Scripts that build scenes
================================

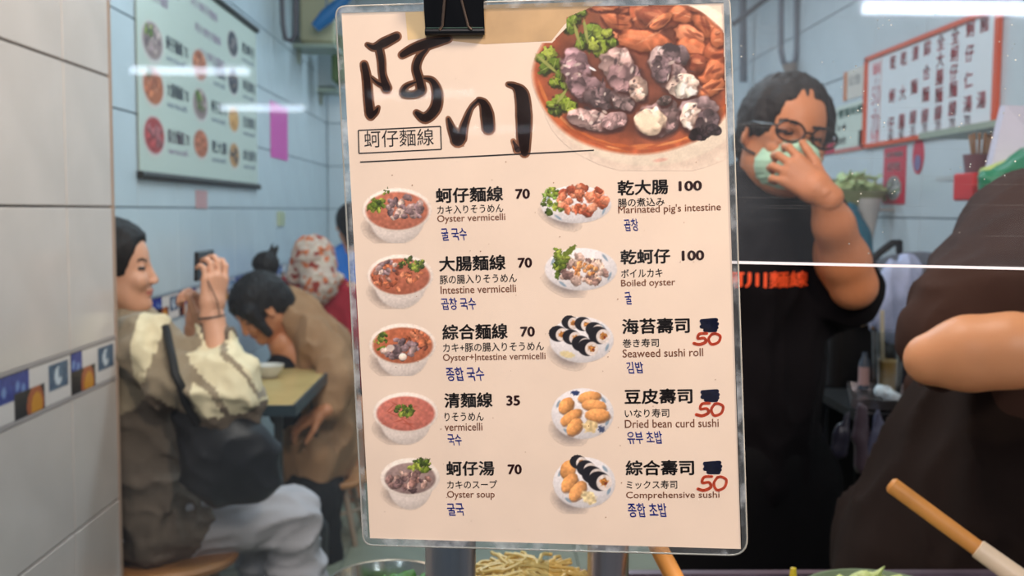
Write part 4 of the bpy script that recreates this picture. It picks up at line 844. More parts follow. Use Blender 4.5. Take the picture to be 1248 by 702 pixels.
# ---- man with a mask
w5 = person((P(905, 600, 2.2)[0], 2.2, 0), 'man in glasses and black shirt pressing a green mask to his face')
hc5 = P(958, 164, 2.13); f5 = (.09, -.97, -.12); Rh5 = frameX(f5, (.20, .02, 1)); H = Field(.0038); H.frame(hc5, Rh5, 1.06); head_prims(H, False); fm5 = face_mats(H)
nk = P(930, 236, 2.17); shl = P(985, 268, 2.18); shr = P(838, 268, 2.26); el = P(1040, 348, 2.02); wr = P(1003, 236, 1.93); hp = P(915, 560, 2.25)
Bd = Field(.010); Bd.chain([nk, P(912, 320, 2.22), hp], [.07, .13, .14], .06); Bd.cap(shl, shr, .06, k=.05); Bd.chain([shl, el], [.055, .046], .03); Bd.chain([shr, P(800, 420, 2.28), P(830, 500, 2.15)], [.055, .045, .03], .03)
for dx in (-.07, .07): Bd.chain([hp+(dx, 0, 0), hp+(dx, -.02, -.36), np.array((hp[0]+dx, 2.26, .08))], [.08, .06, .045], .03)
A = Field(.005); A.chain([el, P(1030, 318, 2.0), P(1016, 274, 1.96), wr], [.043, .046, .037, .0245], .02); A.cap(el, P(1036, 340, 2.06), .044, .046, .02)
Hd = Field(.0035); hand(Hd, wr, (-.62, .12, .50), (.05, -1, .05), -1, (.45, .75, .6), .30, .92, (.75, .55, -.3), .2)
skin('body', [H.mesh(), Bd.mesh(), A.mesh(), Hd.mesh()], w5, [m_skin2, m_lip2, m_brow], lambda C: np.where(np.linalg.norm(C-hc5, axis=1) < .14, fm5(C), 0))
Hr = Field(.0045); Hr.frame(hc5, Rh5, 1.03); Hr.ell((-.022, 0, .030), (.104, .090, .096), k=.01); Hr.ell((-.07, 0, -.03), (.045, .078, .06), k=.03)
for sg in (1, -1): Hr.ell((-.012, sg*.070, .022), (.052, .018, .05), k=.02)
Hr.ell((.116, 0, .0), (.090, .068, .088), k=.010, op='s'); Hr.ell((.03, 0, -.11), (.10, .12, .06), k=.01, op='s'); Hr.ell((.02, .10, -.035), (.03, .04, .04), k=.01, op='s'); Hr.ell((.02, -.10, -.035), (.03, .04, .04), k=.01, op='s')
Hr.noise = folds(.0035, 60, (1, 1, .5), 61); skin('hair', Hr.mesh(), w5, m_hairb)
Mk = Field(.0035); Mk.frame(hc5, Rh5, 1.06); Mk.ell((.052, 0, -.060), (.062, .064, .054), k=.01); Mk.ell((.100, 0, -.040), (.022, .030, .034), k=.03); Mk.noise = folds(.002, 60, (.2, .2, 1.6), 63); Mk.ell((0, 0, -.03), (.045, .09, .12), k=.01, op='s')
skin('face_mask', Mk.mesh(), w5, mat('mask_mint', (176, 214, 188), .8))
def hl(x, y, z_, sc=1.06): return hc5+Rh5@(np.array((x, y, z_))*sc)
for sg in (1, -1): MB().tube([hl(.03, sg*.062, -.05), hl(.01, sg*.076, -.045), hl(-.012, sg*.085, -.03)], .0030, 6).build('mask_strap', mat('strap_dark', (26, 28, 30), .6), w5, True)
gf = mat('frame_black', (22, 20, 22), .3)
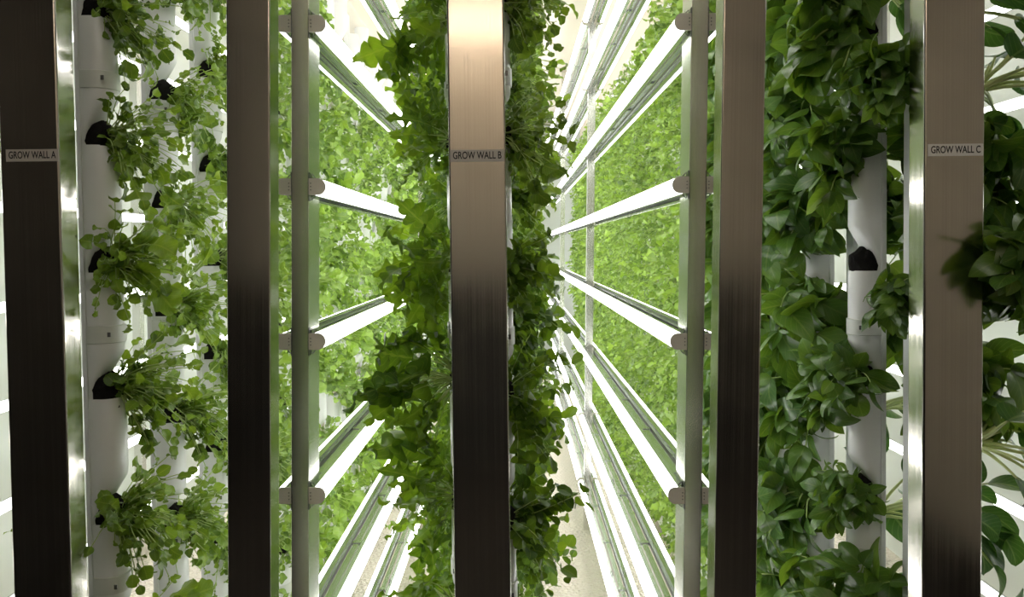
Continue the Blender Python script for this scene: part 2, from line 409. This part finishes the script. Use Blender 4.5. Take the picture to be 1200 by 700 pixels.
# ------------------------------------------------------------------ leaves and plants
def leaf(b, o, f, n, L, W, outline, rng, curl=.6, fold=.3, ruf=.0, nt=14, m=2, rufk=14, twist=0., pet=0., tint=None):
    f = f.normalized(); n = (n - f * n.dot(f))
    if n.length < 1e-4: n = f.orthogonal()
    n.normalize(); s = f.cross(n)
    base = len(b.v); p = Vector(o); cols = 2 * m + 1
    ph = rng.uniform(0, 6.28); ph2 = rng.uniform(0, 6.28); tint = rng.random() if tint is None else tint
    ds = L / nt; fd, nd = f.copy(), n.copy()
    for i in range(nt + 1):
        t = i / nt; w = W * outline(t)
        for j in range(-m, m + 1):
            u = j / m
            h = fold * abs(u) ** 1.4 * w + ruf * W * u * u * math.sin(rufk * t + ph + (2.0 if u > 0 else 0))
            off = ruf * W * .5 * abs(u) * math.sin(rufk * 1.3 * t + ph2)
            q = p + s * (u * w) + nd * h + fd * off
            b.v.append((q.x, q.y, q.z))
        rot = Matrix.Rotation(-curl * ds / L, 3, s); fd = (rot @ fd).normalized(); nd = (rot @ nd).normalized()
        if twist:
            rt = Matrix.Rotation(twist / nt, 3, fd); s = (rt @ s).normalized(); nd = (rt @ nd).normalized()
        p = p + fd * ds
    for i in range(nt):
        for j in range(cols - 1):
            a = base + i * cols + j
            uvs = [(j / (cols - 1), i / nt), ((j + 1) / (cols - 1), i / nt), ((j + 1) / (cols - 1), (i + 1) / nt), (j / (cols - 1), (i + 1) / nt)]
            b.face((a, a + 1, a + cols + 1, a + cols), uvs, tint, 0)

def out_lobed(depth, n, rng):
    ph = rng.uniform(-.06, .06)
    def g(t):
        env = math.sin(math.pi * min(1, max(0, t)) ** .62) ** .75 if 0 < t < 1 else 0
        lo = .5 - .5 * math.cos(2 * math.pi * (n * (t + ph)))
        k = depth * (1 - t ** 3 * .6)
        return env * (1 - k * lo) + .015
    return g
def out_arugula(t):
    # terminal rounded paddle with two or three side lobes beneath
    if t < .5:
        a = .10 + .38 * max(0, math.sin((t - .06) * math.pi / .145)) ** 1.2 * (.6 + t)
        return a if t > .04 else .06
    e = (t - .5) / .5
    return .10 + .92 * math.sin(math.pi * e ** .8) ** .6 if e < 1 else .03
def out_ovate(t): return (math.sin(math.pi * t ** .72) ** .85 if 0 < t < 1 else 0) + .008
def out_round(t): return (math.sin(math.pi * t ** .9) ** .55 if 0 < t < 1 else 0) + .02
def out_frill(t):
    return ((math.sin(math.pi * t ** .8) ** .6) * (1 - .22 * (.5 + .5 * math.sin(44 * t))) if 0 < t < 1 else 0) + .02
def out_wavy(t): return ((math.sin(math.pi * t ** .9) ** .6) * (1 - .20 * (.5 + .5 * math.cos(19 * t))) if 0 < t < 1 else 0) + .02
def out_spoon(t): return (math.sin(math.pi * t ** .85) ** .6 if 0 < t < 1 else 0) * 1.0 + .03

def stem_path(o, d, L, droop, rng, n=6, wob=.12, up=0.):
    pts = [Vector(o)]; d = d.normalized()
    for i in range(n):
        d = (d + Vector((rng.uniform(-wob, wob), rng.uniform(-wob, wob), rng.uniform(-wob, wob) - droop / n + up * (i / n) / n * 2))).normalized()
        pts.append(pts[-1] + d * (L / n))
    return pts, d
def outdir(rng, spread=1.0, upmin=-.2, upmax=1.1):
    a = rng.uniform(-1.35, 1.35) * spread; e = rng.uniform(upmin, upmax)
    return Vector((math.cos(a) * math.cos(e), math.sin(a) * math.cos(e), math.sin(e)))
UP = Vector((0, 0, 1))
LIGHT = Vector((1, 0, .25))
def facing(d, rng, k=.5):
    """leaf normal: mostly towards the lights (+x) and upward"""
    k *= 1.7
    return (UP * .5 + LIGHT * .5 + Vector((rng.uniform(-k, k), rng.uniform(-k, k), rng.uniform(-k, k))))

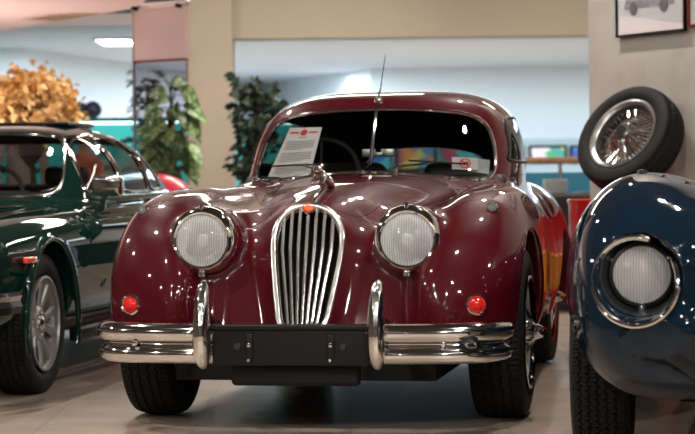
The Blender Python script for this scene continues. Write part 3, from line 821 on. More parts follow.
    q = MB(); q.box((-.7,.9,.25),(.7,3.4,.32)); q.box((-.44,-.7,.2),(.44,.9,.42)); q.box((-.44,2.4,.2),(.44,3.8,.5)); q.build('chassis',M['dark'],P,False)
    for sx in (-.34,.34): MB().box((sx-.23,1.45,.32),(sx+.23,1.9,.55),bev=.05).box((sx-.22,1.84,.5),(sx+.22,1.98,.93),bev=.06).box((sx-.12,1.87,.93),(sx+.12,1.95,1.03),bev=.03).build('seat',M['leather'],P)
    MB().box((-.62,2.7,.32),(.62,2.88,.90),bev=.06).build('rear_bench',M['leather'],P)
    T = axis_T((.10,1.32,.87),(0,-1,.5)); a = [(.185*math.cos(t),.185*math.sin(t),0) for t in np.linspace(0,2*PI,48,endpoint=False)]
    q = MB().tube(a,.012,8,closed=True,T=T); q.ball((0,0,-.01),.045,T)
    for t in (0,PI): q.tube([(0,0,-.01),(.18*math.cos(t),.18*math.sin(t),0)],.014,6,T=T)
    q.build('steering_wheel',M['leather'],P)
    return root,f
M['amberred'] = mat('orange_red_lens',(.75,.07,.02),.25,coat=1)

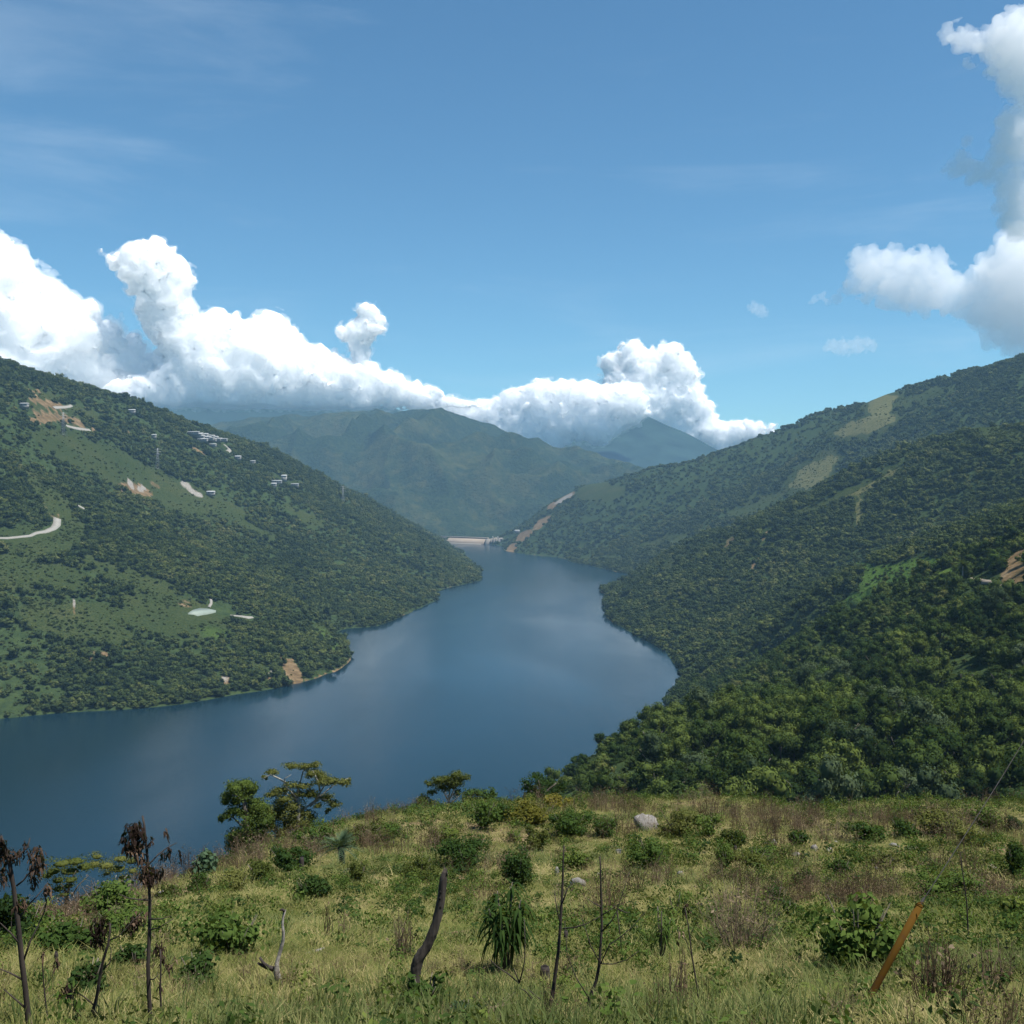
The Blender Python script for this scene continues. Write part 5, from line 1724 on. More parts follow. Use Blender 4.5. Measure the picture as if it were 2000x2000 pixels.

================================

▶ WHAT IS BEING ASKED
Looking back at the lines above, state how many contain the word "continues", and supply nothing besides the number.

▶ PROBLEM SOLUTION
2